A crowded humanoid robotics market with long‑term expectations

The timing of Tether’s move reflects a period of intense investor interest in humanoid robotics worldwide. 2025 saw major funding rounds in the sector, with Figure AI reportedly raising hundreds of millions of dollars at multibillion‑dollar valuations and other firms such as Bedrock Robotics also securing sizeable checks.

Financial institutions have started to take notice as well. In April, a humanoid robotics ETF filing by Roundhill Investments highlighted growing expectations that humanoid systems could one day address labor shortages, especially in logistics and manufacturing.
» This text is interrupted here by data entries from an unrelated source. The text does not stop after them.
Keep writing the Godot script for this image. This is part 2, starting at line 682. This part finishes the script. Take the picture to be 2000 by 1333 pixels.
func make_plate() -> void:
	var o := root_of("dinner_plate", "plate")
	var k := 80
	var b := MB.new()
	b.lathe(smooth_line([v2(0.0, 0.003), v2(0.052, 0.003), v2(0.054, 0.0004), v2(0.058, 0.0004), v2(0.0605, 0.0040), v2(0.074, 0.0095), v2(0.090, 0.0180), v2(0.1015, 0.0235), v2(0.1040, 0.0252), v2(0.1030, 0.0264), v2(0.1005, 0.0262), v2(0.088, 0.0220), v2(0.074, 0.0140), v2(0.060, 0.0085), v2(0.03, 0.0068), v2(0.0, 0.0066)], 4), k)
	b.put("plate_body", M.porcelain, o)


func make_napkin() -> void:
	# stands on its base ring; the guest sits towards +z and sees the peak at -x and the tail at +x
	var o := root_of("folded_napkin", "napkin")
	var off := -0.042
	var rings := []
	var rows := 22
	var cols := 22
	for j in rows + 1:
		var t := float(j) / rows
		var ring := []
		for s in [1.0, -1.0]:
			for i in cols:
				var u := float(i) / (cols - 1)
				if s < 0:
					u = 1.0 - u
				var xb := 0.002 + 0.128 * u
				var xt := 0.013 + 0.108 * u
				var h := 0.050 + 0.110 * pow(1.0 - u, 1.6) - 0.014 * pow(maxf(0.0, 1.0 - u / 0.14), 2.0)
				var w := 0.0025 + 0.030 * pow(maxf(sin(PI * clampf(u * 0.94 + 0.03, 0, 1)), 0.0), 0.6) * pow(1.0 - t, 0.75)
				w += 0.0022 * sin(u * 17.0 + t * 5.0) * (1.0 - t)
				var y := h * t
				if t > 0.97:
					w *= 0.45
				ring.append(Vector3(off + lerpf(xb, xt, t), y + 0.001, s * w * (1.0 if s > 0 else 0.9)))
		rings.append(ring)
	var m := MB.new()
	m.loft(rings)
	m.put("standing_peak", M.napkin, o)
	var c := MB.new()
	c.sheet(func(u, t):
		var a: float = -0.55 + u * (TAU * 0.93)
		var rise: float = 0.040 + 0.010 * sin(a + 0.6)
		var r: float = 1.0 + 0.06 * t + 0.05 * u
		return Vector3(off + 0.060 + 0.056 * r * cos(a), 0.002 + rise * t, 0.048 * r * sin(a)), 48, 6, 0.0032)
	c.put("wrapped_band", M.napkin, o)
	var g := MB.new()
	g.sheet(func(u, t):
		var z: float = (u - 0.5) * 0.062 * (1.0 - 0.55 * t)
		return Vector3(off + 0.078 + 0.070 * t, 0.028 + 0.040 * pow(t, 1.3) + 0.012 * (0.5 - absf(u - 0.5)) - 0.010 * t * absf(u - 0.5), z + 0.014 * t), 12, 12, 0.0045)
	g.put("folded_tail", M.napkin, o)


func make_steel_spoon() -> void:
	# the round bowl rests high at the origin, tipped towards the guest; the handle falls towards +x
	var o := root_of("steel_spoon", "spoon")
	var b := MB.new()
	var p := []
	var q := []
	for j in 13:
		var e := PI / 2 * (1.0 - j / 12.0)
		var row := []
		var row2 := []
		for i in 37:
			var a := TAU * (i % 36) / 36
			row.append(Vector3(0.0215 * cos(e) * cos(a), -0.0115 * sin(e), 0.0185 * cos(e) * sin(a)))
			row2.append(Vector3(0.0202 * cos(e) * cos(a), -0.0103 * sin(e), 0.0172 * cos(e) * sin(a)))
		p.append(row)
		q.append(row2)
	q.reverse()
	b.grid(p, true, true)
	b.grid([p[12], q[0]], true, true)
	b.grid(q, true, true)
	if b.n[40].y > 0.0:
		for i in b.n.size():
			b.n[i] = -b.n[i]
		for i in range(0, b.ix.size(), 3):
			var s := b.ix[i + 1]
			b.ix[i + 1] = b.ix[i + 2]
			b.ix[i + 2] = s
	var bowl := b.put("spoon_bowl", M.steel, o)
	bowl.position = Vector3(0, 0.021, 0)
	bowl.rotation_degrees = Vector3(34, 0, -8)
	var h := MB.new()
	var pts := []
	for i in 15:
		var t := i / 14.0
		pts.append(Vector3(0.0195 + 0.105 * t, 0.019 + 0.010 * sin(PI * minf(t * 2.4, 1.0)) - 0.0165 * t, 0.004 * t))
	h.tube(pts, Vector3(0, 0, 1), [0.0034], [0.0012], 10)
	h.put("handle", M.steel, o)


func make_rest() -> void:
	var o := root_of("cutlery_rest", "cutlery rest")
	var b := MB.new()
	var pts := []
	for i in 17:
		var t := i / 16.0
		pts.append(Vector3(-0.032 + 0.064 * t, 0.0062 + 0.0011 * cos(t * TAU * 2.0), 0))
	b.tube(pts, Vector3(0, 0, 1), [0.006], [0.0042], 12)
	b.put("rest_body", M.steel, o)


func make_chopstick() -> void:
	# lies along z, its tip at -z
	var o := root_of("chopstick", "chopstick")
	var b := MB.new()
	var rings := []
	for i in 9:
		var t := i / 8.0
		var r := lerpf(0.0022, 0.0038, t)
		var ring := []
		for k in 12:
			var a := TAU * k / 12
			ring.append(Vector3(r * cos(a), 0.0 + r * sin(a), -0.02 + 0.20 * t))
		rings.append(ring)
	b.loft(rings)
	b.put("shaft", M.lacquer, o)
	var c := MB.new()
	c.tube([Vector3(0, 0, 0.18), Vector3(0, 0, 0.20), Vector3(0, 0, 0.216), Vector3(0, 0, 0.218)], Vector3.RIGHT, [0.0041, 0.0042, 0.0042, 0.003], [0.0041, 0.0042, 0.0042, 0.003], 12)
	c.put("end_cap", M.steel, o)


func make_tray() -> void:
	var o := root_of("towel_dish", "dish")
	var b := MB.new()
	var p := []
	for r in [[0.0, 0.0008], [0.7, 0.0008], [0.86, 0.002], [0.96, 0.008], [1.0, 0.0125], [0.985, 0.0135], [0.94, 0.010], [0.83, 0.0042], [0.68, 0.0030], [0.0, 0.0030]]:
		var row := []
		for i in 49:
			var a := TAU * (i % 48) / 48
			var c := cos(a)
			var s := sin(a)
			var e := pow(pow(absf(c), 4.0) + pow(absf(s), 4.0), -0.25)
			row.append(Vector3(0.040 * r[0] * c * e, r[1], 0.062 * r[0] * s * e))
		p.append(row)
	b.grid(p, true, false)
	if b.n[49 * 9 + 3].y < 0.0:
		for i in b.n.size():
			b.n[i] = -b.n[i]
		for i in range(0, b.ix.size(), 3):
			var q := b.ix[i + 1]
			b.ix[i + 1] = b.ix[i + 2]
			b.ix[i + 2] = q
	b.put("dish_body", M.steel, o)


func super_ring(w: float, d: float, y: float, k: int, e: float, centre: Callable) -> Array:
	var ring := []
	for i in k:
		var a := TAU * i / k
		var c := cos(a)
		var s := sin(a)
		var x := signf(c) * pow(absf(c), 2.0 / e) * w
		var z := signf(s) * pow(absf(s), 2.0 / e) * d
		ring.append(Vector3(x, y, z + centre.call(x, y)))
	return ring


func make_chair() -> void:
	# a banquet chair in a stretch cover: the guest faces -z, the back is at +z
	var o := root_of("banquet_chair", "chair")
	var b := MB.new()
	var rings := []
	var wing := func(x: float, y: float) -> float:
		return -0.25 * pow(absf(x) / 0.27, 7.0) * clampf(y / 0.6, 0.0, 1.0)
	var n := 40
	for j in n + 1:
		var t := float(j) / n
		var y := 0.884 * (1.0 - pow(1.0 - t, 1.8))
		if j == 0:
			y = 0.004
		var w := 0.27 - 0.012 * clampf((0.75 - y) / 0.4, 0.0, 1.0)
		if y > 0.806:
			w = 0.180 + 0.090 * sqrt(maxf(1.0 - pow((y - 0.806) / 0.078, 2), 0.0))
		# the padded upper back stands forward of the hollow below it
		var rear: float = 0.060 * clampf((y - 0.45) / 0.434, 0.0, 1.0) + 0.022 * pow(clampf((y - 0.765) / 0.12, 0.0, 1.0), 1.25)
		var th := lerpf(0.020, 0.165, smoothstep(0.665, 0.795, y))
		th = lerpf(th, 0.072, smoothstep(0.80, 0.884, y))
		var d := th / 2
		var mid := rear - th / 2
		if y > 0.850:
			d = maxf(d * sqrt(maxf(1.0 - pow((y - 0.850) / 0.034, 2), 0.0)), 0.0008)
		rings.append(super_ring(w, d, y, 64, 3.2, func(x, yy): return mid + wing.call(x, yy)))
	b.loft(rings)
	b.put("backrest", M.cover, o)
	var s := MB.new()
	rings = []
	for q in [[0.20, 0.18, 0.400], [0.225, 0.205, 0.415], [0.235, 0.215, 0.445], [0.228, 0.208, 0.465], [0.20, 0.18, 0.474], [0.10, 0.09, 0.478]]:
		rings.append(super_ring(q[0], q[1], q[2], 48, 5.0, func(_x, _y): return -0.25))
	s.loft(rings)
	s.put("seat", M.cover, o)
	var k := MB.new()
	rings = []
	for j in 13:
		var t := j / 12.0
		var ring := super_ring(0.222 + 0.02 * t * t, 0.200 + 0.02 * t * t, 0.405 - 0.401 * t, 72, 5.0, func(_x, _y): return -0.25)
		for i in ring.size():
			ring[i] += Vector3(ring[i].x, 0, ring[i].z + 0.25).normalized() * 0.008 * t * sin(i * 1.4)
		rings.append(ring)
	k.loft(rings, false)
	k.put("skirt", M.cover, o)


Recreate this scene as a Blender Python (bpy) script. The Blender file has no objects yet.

Analyst notes from banks like Morgan Stanley have floated scenarios where the market could grow to several trillion dollars by mid‑century, depending on adoption rates and technical progress.

Generative Bionics positions itself within this wave as a European alternative rooted in long‑running research and a strong link to public‑sector institutions. Tether’s involvement potentially gives the startup extra visibility in crypto and fintech circles, and may help it plug into new funding sources should the company seek additional capital as it scales.

For now, though, the humanoid industry remains largely pre‑commercial. Most companies, including Generative Bionics, are still in the transition phase from prototypes and pilots to full‑blown deployments. Whether the sector can meet the ambitious revenue and market‑size projections being discussed in analyst reports will depend on how reliable, affordable and safe these robots prove to be in everyday use.

Against this backdrop, Tether’s bet on humanoid robots underscores how far the stablecoin issuer has moved beyond digital plumbing. By reinvesting stablecoin profits into humanoid robotics, AI computing and brain-computer interfaces, the company is trying to position itself as an enabler of both virtual and physical infrastructure, even as its core business remains issuing USDT and maintaining its reserve portfolio.